**Short task:** Take every line from the first down to the line with "TR = [(-25, 515, 172, 8, 0, GRN, 'cut" and set it down exactly, without the pictures.

**Data segment:**
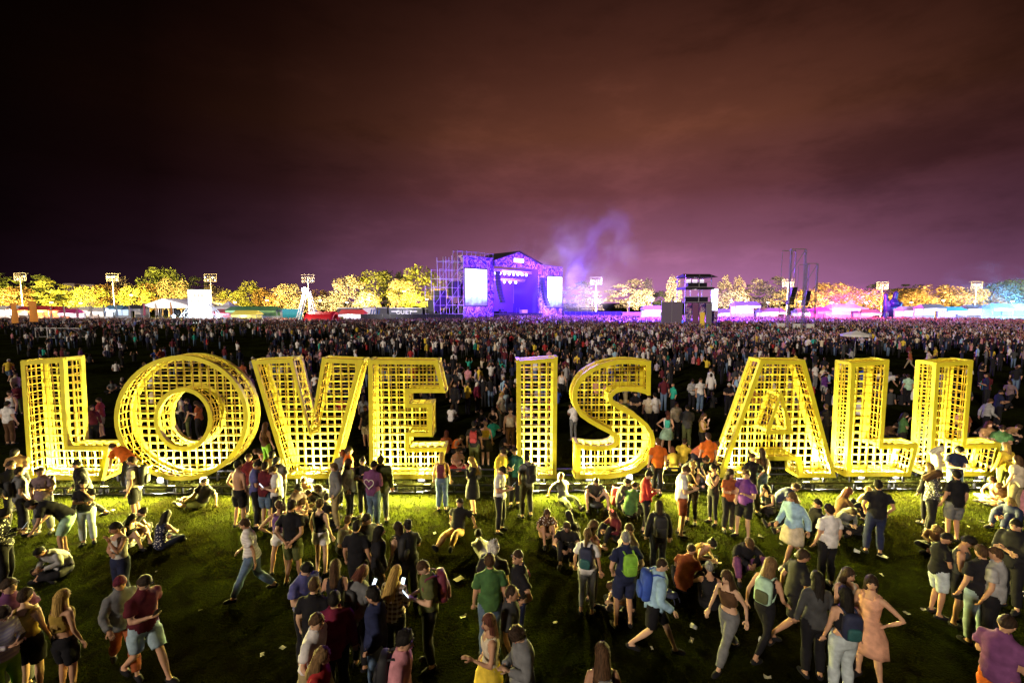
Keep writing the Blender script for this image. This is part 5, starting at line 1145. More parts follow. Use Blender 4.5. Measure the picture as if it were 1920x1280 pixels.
TR = [(-25, 515, 172, 8, 0, GRN, 'cut by the picture edge'), (30, 541, 165, 6, 1, ORA, 'orange lit, low, behind the first flags'), (62, 522, 178, 7, 2, GRN, 'layered dark green, behind the second floodlight mast bar'), (100, 529, 170, 6.5, 2, YGR, 'layered yellow green, over the red stalls'), (128, 549, 182, 5, 4, DKG, 'dark, below the pale far building'),
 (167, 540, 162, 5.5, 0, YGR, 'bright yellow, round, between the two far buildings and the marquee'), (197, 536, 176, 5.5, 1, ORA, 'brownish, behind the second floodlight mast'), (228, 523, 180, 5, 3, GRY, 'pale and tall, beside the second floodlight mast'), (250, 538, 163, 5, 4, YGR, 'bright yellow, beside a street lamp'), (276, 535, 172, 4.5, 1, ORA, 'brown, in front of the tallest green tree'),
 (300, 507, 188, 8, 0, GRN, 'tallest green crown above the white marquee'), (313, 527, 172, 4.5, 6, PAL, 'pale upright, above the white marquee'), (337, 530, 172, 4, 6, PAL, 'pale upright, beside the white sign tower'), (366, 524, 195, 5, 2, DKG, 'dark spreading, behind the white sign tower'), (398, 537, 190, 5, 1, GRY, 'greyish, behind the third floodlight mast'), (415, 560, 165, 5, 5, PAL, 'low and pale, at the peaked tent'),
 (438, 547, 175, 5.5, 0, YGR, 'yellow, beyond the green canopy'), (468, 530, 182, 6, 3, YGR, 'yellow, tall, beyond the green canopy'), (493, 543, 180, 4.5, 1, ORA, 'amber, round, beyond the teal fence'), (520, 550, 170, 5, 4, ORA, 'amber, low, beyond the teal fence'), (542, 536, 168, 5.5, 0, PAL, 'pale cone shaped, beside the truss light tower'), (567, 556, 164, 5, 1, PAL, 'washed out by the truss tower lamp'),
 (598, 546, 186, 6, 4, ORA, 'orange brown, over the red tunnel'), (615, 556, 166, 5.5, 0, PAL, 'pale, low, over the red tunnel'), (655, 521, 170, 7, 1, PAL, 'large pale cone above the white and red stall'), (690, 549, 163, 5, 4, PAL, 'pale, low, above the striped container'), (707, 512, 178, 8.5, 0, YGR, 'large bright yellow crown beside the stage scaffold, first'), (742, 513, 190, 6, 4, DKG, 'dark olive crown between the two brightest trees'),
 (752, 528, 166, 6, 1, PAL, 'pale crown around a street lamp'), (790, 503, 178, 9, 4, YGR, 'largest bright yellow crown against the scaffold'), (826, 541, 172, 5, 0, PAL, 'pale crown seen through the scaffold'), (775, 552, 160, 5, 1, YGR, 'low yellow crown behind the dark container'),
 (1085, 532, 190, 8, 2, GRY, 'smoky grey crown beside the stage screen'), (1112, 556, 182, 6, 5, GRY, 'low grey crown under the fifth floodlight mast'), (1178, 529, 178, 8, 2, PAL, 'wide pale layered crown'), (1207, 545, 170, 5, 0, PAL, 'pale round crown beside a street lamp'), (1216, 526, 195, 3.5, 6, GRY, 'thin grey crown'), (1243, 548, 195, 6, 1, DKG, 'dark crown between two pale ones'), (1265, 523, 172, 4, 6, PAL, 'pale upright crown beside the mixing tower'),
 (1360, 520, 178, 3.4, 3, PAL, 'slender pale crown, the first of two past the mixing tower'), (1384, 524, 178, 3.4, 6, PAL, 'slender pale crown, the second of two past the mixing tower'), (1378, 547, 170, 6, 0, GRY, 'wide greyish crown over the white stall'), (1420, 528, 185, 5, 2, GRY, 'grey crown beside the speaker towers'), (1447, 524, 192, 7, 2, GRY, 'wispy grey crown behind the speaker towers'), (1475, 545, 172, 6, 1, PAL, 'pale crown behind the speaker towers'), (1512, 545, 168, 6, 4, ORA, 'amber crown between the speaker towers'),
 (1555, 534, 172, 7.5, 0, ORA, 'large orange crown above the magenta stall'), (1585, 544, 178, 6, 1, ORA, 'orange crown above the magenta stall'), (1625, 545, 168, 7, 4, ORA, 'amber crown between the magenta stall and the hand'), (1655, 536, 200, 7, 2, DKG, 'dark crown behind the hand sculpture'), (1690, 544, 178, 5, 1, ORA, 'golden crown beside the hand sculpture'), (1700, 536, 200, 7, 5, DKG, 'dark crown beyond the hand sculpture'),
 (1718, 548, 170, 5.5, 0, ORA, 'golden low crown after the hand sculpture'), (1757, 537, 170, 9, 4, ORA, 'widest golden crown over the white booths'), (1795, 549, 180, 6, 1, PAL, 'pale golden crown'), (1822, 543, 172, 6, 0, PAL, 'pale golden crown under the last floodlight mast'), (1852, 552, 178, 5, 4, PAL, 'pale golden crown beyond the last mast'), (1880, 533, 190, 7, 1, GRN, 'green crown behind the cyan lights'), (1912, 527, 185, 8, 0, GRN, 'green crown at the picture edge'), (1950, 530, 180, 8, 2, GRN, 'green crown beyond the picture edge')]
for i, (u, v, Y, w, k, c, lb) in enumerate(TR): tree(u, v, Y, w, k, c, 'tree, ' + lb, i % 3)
POLE = mat('pole_paint', (.3, .28, .25), .5, .3); TRUSS = mat('galvanised_steel', (.42, .42, .45), .4, .6); WHITE = mat('white_canvas', (.72, .70, .70), .8); DARK = mat('dark_cloth', (.018, .018, .022), .85)
BULB = mat('street_lamp_glass', (1, .95, .8), .3, emit=(1, .86, .55), es=30, var=0); BULBW = mat('flood_lens', (1, 1, 1), .3, emit=(1, .9, .88), es=1.8, var=0)
SODIUM = (1, .70, .20); PALE = (1, .80, .58); AMB = (1, .66, .25)
def street_lamp(u, v, Y, col, e, label):
    q = at(u, v, Y); root = thing('street_lamp', label, 'street lamp', (q.x, Y, 0), 0, 'street lamps under the trees')
    mb = MB(); mb.bar((0, 0, 0), (0, 0, q.z - .3), .09, n=8, w2=.06); mb.obj('pole', POLE, root)
    mb = MB(); mb.box(-.35, .35, -.12, .5, q.z - .1, q.z + .12); mb.obj('lamp_head', TRUSS, root)
    mb = MB(); mb.ball((0, .2, q.z - .2), (.42, .3, .14), 10, 6); mb.obj('lamp_lens', BULB, root)
    lamp('SPOT', 'tree_glow', (0, .3, q.z - .5), e, col, root, .4, (0, 1, .30), 160, .7)
for i, (u, v, Y, c, e) in enumerate([(-40, 570, 152, SODIUM, 1.8), (24, 571, 150, AMB, 1.7), (95, 566, 150, SODIUM, 1.6), (150, 567, 148, SODIUM, 1.6), (245, 552, 150, SODIUM, 1.6), (300, 562, 152, SODIUM, 1.5), (440, 566, 152, SODIUM, 1.4), (500, 562, 152, AMB, 1.3), (600, 562, 150, PALE, 1.0), (650, 566, 152, PALE, 1.0), (690, 560, 152, SODIUM, 1.1), (757, 545, 152, SODIUM, 1.2), (800, 560, 152, SODIUM, 1.1),
                                  (1120, 566, 158, PALE, .8), (1180, 566, 156, PALE, 1.0), (1222, 562, 156, PALE, 1.3), (1268, 564, 156, PALE, 1.0), (1372, 562, 156, PALE, 1.0), (1440, 566, 156, PALE, .8), (1500, 564, 154, AMB, 1.0), (1560, 566, 152, AMB, 1.5), (1625, 566, 152, AMB, 1.3), (1710, 566, 152, AMB, 1.3), (1770, 562, 152, AMB, 1.5), (1830, 564, 154, PALE, 1.1), (1900, 564, 158, SODIUM, 1.2)]):
    street_lamp(u, v, Y, c, e * TREE_E, 'street lamp under the trees, ' + ['at the picture edge', 'behind the first flag', 'behind the red stalls', 'by the bright yellow tree', 'beside the marquee trees', 'behind the marquee', 'behind the green canopy', 'beyond the teal fence', 'behind the red tunnel', 'at the large pale cone', 'by the striped container', 'inside the pale crown beside the stage', 'by the stage scaffold',
        'past the stage screen', 'under the wide layered crown', 'with a bright flare', 'beside the mixing tower', 'under the two slender crowns', 'behind the speaker towers', 'between the speaker towers', 'over the magenta stall', 'before the hand sculpture', 'after the hand sculpture', 'over the white booths', 'under the last mast', 'by the cyan lights'][i])
RACK = mat('mast_rack', (.10, .095, .09), .6)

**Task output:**
Keep writing the Blender script for this image. This is part 5, starting at line 1145. More parts follow. Use Blender 4.5. Measure the picture as if it were 1920x1280 pixels.
TR = [(-25, 515, 172, 8, 0, GRN, 'cut by the picture edge'), (30, 541, 165, 6, 1, ORA, 'orange lit, low, behind the first flags'), (62, 522, 178, 7, 2, GRN, 'layered dark green, behind the second floodlight mast bar'), (100, 529, 170, 6.5, 2, YGR, 'layered yellow green, over the red stalls'), (128, 549, 182, 5, 4, DKG, 'dark, below the pale far building'),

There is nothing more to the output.